In fact the very systems by which our governments record information for planning and policy are nearly always outdated and useless. The quality of public policy is directly tied to the fidelity of information that it possesses, and even if our governments were wholly well-intending - a very generous view, admittedly - they would lack the necessary information to perform creditably. That said, the lack of such systems cannot become reason to impugn 'the government'. It would be far better instead to work to create and strengthen such systems.
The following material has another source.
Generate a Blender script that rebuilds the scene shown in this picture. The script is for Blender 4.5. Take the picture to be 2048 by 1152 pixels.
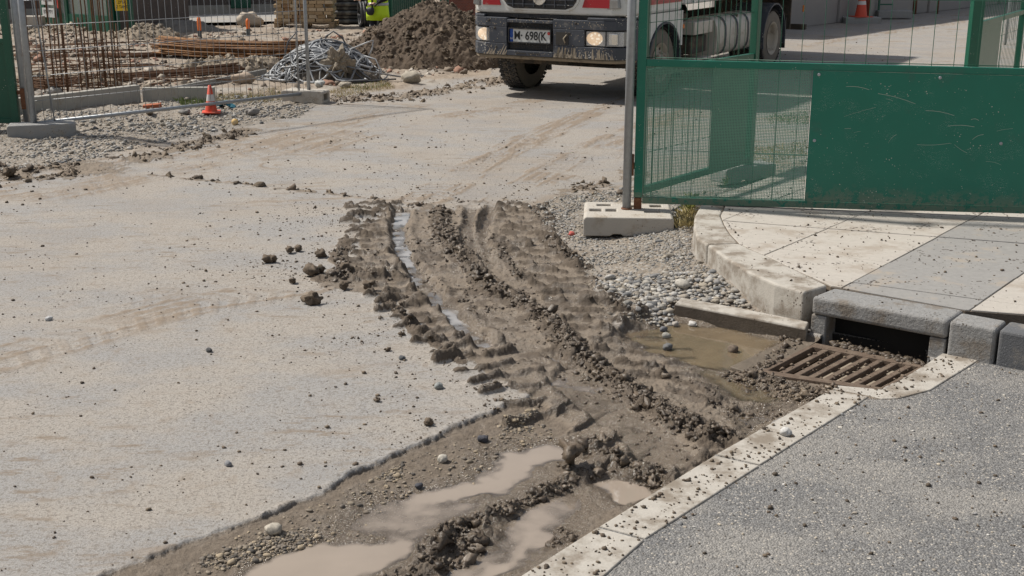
import bpy, bmesh, math, random
import numpy as np
from mathutils import Vector, Matrix, Euler
random.seed(7); RNG = np.random.default_rng(11)
R = math.radians
scene = bpy.context.scene
for o in list(bpy.data.objects): bpy.data.objects.remove(o)

# ---------------- camera, sky, sun, exposure ----------------
F = 2433.0; PITCH = R(16.2); CAMH = 2.4
cam_d = bpy.data.cameras.new("camera"); cam = bpy.data.objects.new("camera", cam_d)
scene.collection.objects.link(cam); scene.camera = cam
cam.location = (0, 0, CAMH); cam.rotation_euler = (R(90) - PITCH, 0, 0)
cam_d.sensor_width = 36; cam_d.lens = F / 2048 * 36; cam_d.clip_end = 2000; cam_d.clip_start = 0.1
cam_d.dof.use_dof = True; cam_d.dof.focus_distance = 8.5; cam_d.dof.aperture_fstop = 32.0

SUN_EL = R(52); SUN_VEC = Vector((-0.93, 0.36, 0)).normalized()      # towards the sun, from left and slightly behind
world = bpy.data.worlds.new("World"); scene.world = world; world.use_nodes = True
nt = world.node_tree; nt.nodes.clear()
wo = nt.nodes.new("ShaderNodeOutputWorld"); bg = nt.nodes.new("ShaderNodeBackground")
sky = nt.nodes.new("ShaderNodeTexSky"); sky.sky_type = 'NISHITA'; sky.sun_disc = False
sky.sun_elevation = SUN_EL; sky.sun_rotation = math.atan2(SUN_VEC.x, SUN_VEC.y)
sky.air_density = 1.2; sky.dust_density = 2.5; sky.ozone_density = 1.0
wtc = nt.nodes.new("ShaderNodeTexCoord"); wn = nt.nodes.new("ShaderNodeTexNoise"); wn.inputs['Scale'].default_value = 2.2
wn.inputs['Detail'].default_value = 6
wr = nt.nodes.new("ShaderNodeValToRGB"); wr.color_ramp.elements[0].position = .40; wr.color_ramp.elements[1].position = .62
wm = nt.nodes.new("ShaderNodeMix"); wm.data_type = 'RGBA'
wm.inputs[7].default_value = (4.5, 4.6, 4.8, 1)
nt.links.new(wtc.outputs['Generated'], wn.inputs['Vector']); nt.links.new(wn.outputs['Fac'], wr.inputs[0])
nt.links.new(wr.outputs[0], wm.inputs[0]); nt.links.new(sky.outputs[0], wm.inputs[6]); nt.links.new(wm.outputs[2], bg.inputs[0])
bg.inputs[1].default_value = 0.085; nt.links.new(bg.outputs[0], wo.inputs[0])
sun_d = bpy.data.lights.new("sun", 'SUN'); sun_d.energy = 4.8; sun_d.angle = R(2.0); sun_d.color = (1.0, 0.955, 0.88)
sun = bpy.data.objects.new("sun", sun_d); scene.collection.objects.link(sun)
sdir = Vector((SUN_VEC.x * math.cos(SUN_EL), SUN_VEC.y * math.cos(SUN_EL), math.sin(SUN_EL)))
sun.rotation_euler = sdir.to_track_quat('Z', 'Y').to_euler(); sun.location = sdir * 60
scene.view_settings.view_transform = 'Standard'; scene.view_settings.look = 'None'
scene.view_settings.exposure = 0.06; scene.view_settings.gamma = 1.0
scene.cycles.max_bounces = 8; scene.cycles.transparent_max_bounces = 16

# ---------------- helpers ----------------
def W(x, y, z=0.0):
    """photo pixel (2048 wide) -> point on the horizontal plane z (layout measured off the photograph)"""
    a = (x - 1024) / F; b = -(y - 576) / F
    dy = math.cos(PITCH) + b * math.sin(PITCH); dz = -math.sin(PITCH) + b * math.cos(PITCH)
    t = (z - CAMH) / dz
    return Vector((a * t, dy * t, z))
def ZAT(x, y, Y):
    """height and X of the pixel ray where it crosses depth Y"""
    a = (x - 1024) / F; b = -(y - 576) / F
    dy = math.cos(PITCH) + b * math.sin(PITCH); dz = -math.sin(PITCH) + b * math.cos(PITCH)
    t = Y / dy
    return Vector((a * t, Y, CAMH + dz * t))
def W2(pts, z=0.0): return [tuple(W(x, y, z)[:2]) for x, y in pts]

def tag(o, label=None, cat=None, group=None, kind=None):
    if label: o["label"] = label
    if cat: o["category"] = cat
    if group: o["group"] = group
    if kind: o["kind"] = kind
    return o
def empty(name, loc=(0, 0, 0), rz=0.0, label=None, cat=None, group=None, rot=None):
    o = bpy.data.objects.new(name, None); scene.collection.objects.link(o)
    o.location = loc; o.rotation_euler = rot if rot else (0, 0, rz); o.empty_display_size = .1
    return tag(o, label, cat, group)
def copy_tree(o, parent=None):
    c = o.copy(); scene.collection.objects.link(c)
    if parent: c.parent = parent
    for ch in list(o.children): copy_tree(ch, c)
    return c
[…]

There are reasons to be hopeful. We are in an era of civic change. In 2003, Karnataka managed to legislate for mandatory meetings between local civic bodies and citizens on financial and policy matters. This is creditable, despite the expected starting troubles. A few other states are doing likewise for greater local dialogue. The Election Commission has now regularized nationwide dialoguing with civic and vigilance groups for a variety of reforms from implementing the disclosures rules to cleaning up voter rolls. All these are signs that process-level improvements are coming our way, but the citizenry needs to stay engaged, taking their example from the Pune participants and organizers. This will place the abundant progressive energy on a positive plane.